Siobhan Haughey reveals her light bulb moment as she passes on swimming insights to Hong Kong’s next generation
- Haughey gives demonstration in the pool to local youngsters at Swim to Dream event and discusses her decorated career
- She reflects on her journey from ‘random girl’ to star, helped by a breakthrough realisation at the Tokyo Olympics

Sitting in the call room ahead of her 200 metres freestyle final at the Tokyo Olympics, Siobhan Haughey looked at the swimmers assembled around her and had something of an epiphany.
The Hong Kong star was moments away from winning a silver medal, but it was not until then, sitting next to the likes of Ariarne Titmus and Katie Ledecky, that she realised she belonged.

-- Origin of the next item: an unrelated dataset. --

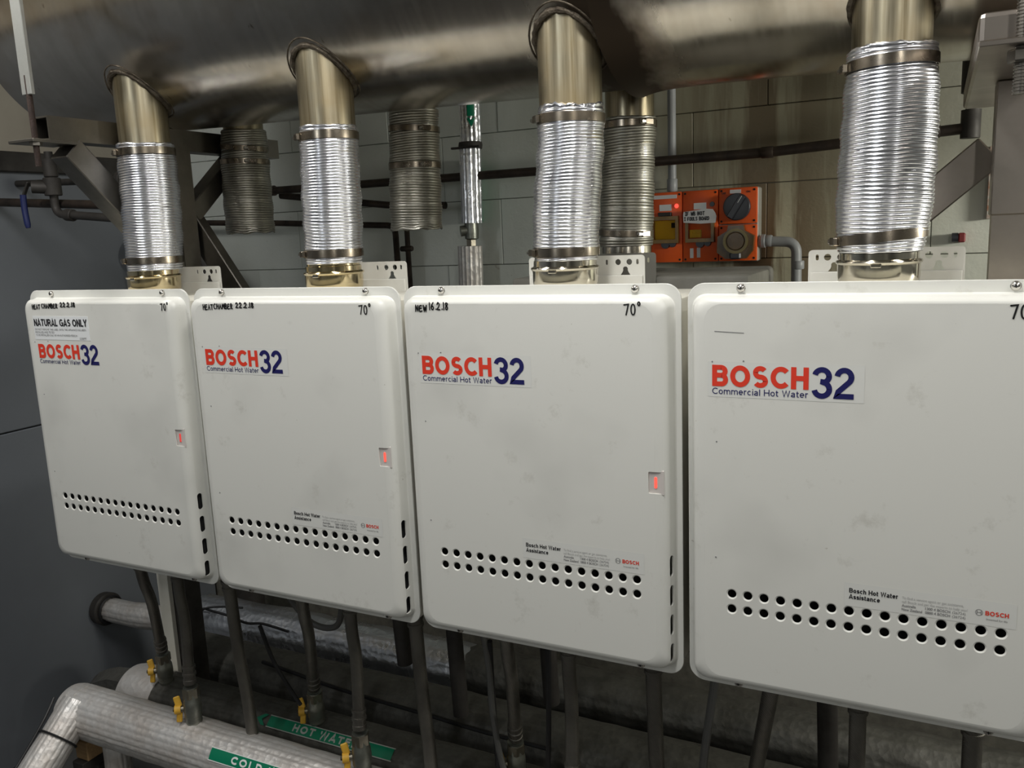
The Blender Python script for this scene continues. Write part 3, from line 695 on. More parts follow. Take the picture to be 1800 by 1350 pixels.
FX = [.2605, .7365, 1.2195, 1.6880]; RXs = [.2585, .7385, 1.2200]
SR = .0505
def weldloop(x, y, sr):
    out = []
    for i in range(56):
        a = 2*math.pi*i/56; yy = y+sr*math.sin(a); out.append((x+sr*math.cos(a), yy, mz(x+sr*math.cos(a))-math.sqrt(MR*MR-(yy-MY)**2)))
    return out
for xs, ys, zb in [(x, .155, z) for x, z in zip(FX, (1.80, 1.79, 1.775, 1.80))]+[(x, .45, z) for x, z in zip(RXs, (1.83, 1.85, 1.79))]:
    SR = .0505 if ys < .3 else .0460
    bm = nb(); tube(bm, [(xs, ys, zb), (xs, ys, zb+.05), (xs, ys, mz(xs)-.11)], SR, 56, True); st = obj('stub_pipe', bm, M['stub'], man)
    bm = nb(); ringloop(bm, weldloop(xs, ys, SR+.003), .0052, 8, .3); obj('weld_bead', bm, M['weld'], st)
    bm = nb(); ringloop(bm, weldloop(xs, ys, SR+.012), .0017, 6, .15); obj('weld_bead', bm, M['weld'], st)

# ============================================================ FLEXIBLE DUCTS
def duct(name, label, y, path, mat, clamps, cside, torn=0.0, pitch=.0054, group=None, hang=False):
    """path: list of (x, z, r) from top to bottom; clamps: list of (z, tilt)"""
    t = thing(name, label, 'flexible duct', (path[-1][0], y, path[-1][1]), group)
    ztop, zbot = path[0][1], path[-1][1]
    def at(z):
        for a, b in zip(path, path[1:]):
            if z >= b[1]-1e-9:
                f = (a[1]-z)/(a[1]-b[1]); f = f*f*(3-2*f) if len(path) < 4 else f
                return a[0]+(b[0]-a[0])*f, a[2]+(b[2]-a[2])*f
        return path[-1][0], path[-1][2]
    n = 60; N = int((ztop-zbot)/pitch); bm = nb(); rings = []; wob = 0
    jit = [random.uniform(-.0003, .0003) for _ in range(N+2)]; tl = [random.uniform(-.0003, .0003) for _ in range(N+2)]
    prev_t = 0
    for i in range(N):
        for sub, rr in ((0, -.0011), (.16, .0001), (.5, .0006), (.84, .0001)):
            f = (i+sub)/N; z = ztop-(ztop-zbot)*f
            x, r = at(z); r += rr+jit[i]+.0010*math.sin(i*.7+len(label))
            for cz, tilt in clamps:
                if abs(z-cz) < .007: r -= .0012
            ring = []
            tw = tl[i]*1.0
            for k in range(n):
                a = 2*math.pi*k/n
                zz = z+.0022*math.sin(a+i*.13)*min(1, min(f, 1-f)*8)+tw*math.cos(a)
                if i == 0: zz += torn*(math.sin(3*a+1)*.4+random.uniform(-.3, .5))
                if hang and i > N-3: zz += .0018*math.sin(7*a)+random.uniform(-.001, .001)
                ring.append(bm.verts.new((x+r*math.cos(a)*(1+.006*math.sin(2*a+i*.05)), y+r*math.sin(a), zz)))
            rings.append(ring)
    for p, q in zip(rings, rings[1:]):
        for j in range(n): bm.faces.new((p[j], p[(j+1) % n], q[(j+1) % n], q[j]))
    # inner wall so the open ends show thickness
    ins = []
    for ring in (rings[-1], rings[0]):
        ins.append([bm.verts.new((v.co.x+(at(v.co.z)[0]-v.co.x)*.03, v.co.y+(y-v.co.y)*.03, v.co.z)) for v in ring])
    for j in range(n):
        bm.faces.new((rings[-1][j], rings[-1][(j+1) % n], ins[0][(j+1) % n], ins[0][j])); bm.faces.new((ins[0][j], ins[0][(j+1) % n], ins[1][(j+1) % n], ins[1][j])); bm.faces.new((ins[1][j], ins[1][(j+1) % n], rings[0][(j+1) % n], rings[0][j]))
    obj('duct_hose', bm, mat, t, angle=75)
    for cz, tilt in clamps:
        x, r = at(cz); R = r+.0022; hgt = .0070 if y < .3 else .0058
        bm = nb(); rr = []
        for rad, dz in ((R-.002, -hgt), (R, -hgt), (R+.0001, 0), (R, hgt), (R-.002, hgt)):
            rr.append([bm.verts.new((x+rad*math.cos(a), y+rad*math.sin(a), cz+dz+tilt*math.cos(a)*R)) for a in [2*math.pi*i/56 for i in range(56)]])
        for i in range(5):
            p, q = rr[i], rr[(i+1) % 5]
            for j in range(56): bm.faces.new((p[j], p[(j+1) % 56], q[(j+1) % 56], q[j]))
        cl = obj('clamp', bm, M['clamp'], t, angle=50)
        ca = math.radians(cside); cx, cy = x+(R+.003)*math.cos(ca), y+(R+.003)*math.sin(ca); tz = cz+tilt*math.cos(ca)*R
        tg = Vector((-math.sin(ca), math.cos(ca), 0))
        bm = nb(); bar(bm, Vector((cx, cy, tz))-tg*.011, Vector((cx, cy, tz))+tg*.008, .007, .011, .001)
        obj('clamp_housing', bm, M['clamp'], cl)
        bm = nb(); a = Vector((cx, cy, tz))-tg*.011; tube(bm, [a, a-tg*.009], .0042, 6, True); obj('clamp_screw', bm, M['chrome'], cl)
    return t
G = 'shiny flexible ducts above the heaters'
duct('flexible_duct', 'shiny ribbed aluminium duct above the heater with the NATURAL GAS ONLY sticker', .155, [(.2605, 1.848, .0560), (.2595, 1.796, .0580), (.258, 1.737, .0592), (.253, 1.654, .0592), (.248, 1.588, .0560)], M['alu'], [(1.832, .02), (1.610, 0)], 238, .003, group=G)
duct('flexible_duct', 'shiny ribbed aluminium duct above the second heater from left', .155, [(.7365, 1.842, .0530), (.734, 1.774, .0540), (.732, 1.712, .0552), (.7295, 1.649, .0548), (.726, 1.592, .0535)], M['alu'], [(1.824, .01), (1.612, 0)], 232, .002, group=G)
duct('flexible_duct', 'bulging shiny ribbed duct with a torn top edge above the heater marked NEW', .155, [(1.2195, 1.830, .0530), (1.217, 1.767, .0535), (1.209, 1.696, .0545), (1.205, 1.641, .0545), (1.2035, 1.587, .0530)], M['alu'], [(1.811, -.02), (1.602, 0)], 222, .006, group=G)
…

Haughey won the city’s first medal of any colour in the pool at an Olympics that day in Japan, and added a second in the 100m freestyle, cementing her place among the best athletes Hong Kong has ever produced.
Since then, she has set world records, dominated World Cup events, made more history in winning Hong Kong’s first swimming gold at the Asian Games and will carry its hopes, its expectations, and quite possibly its flag, in Paris this summer.

That is a lot for the 26-year-old to have sitting on her shoulders, and Haughey admitted thinking about whether that made her third Olympics harder than those in Rio de Janeiro and Tokyo.
“I don’t know, but I feel like on one hand, I think people might have a lot of expectations on how I should perform,” she said. “But I feel like now that I have two Olympics behind me, and I have more confidence and more experience than before, I just want to make sure I enjoy the whole thing, because I don’t know how many more Olympics I’m going to.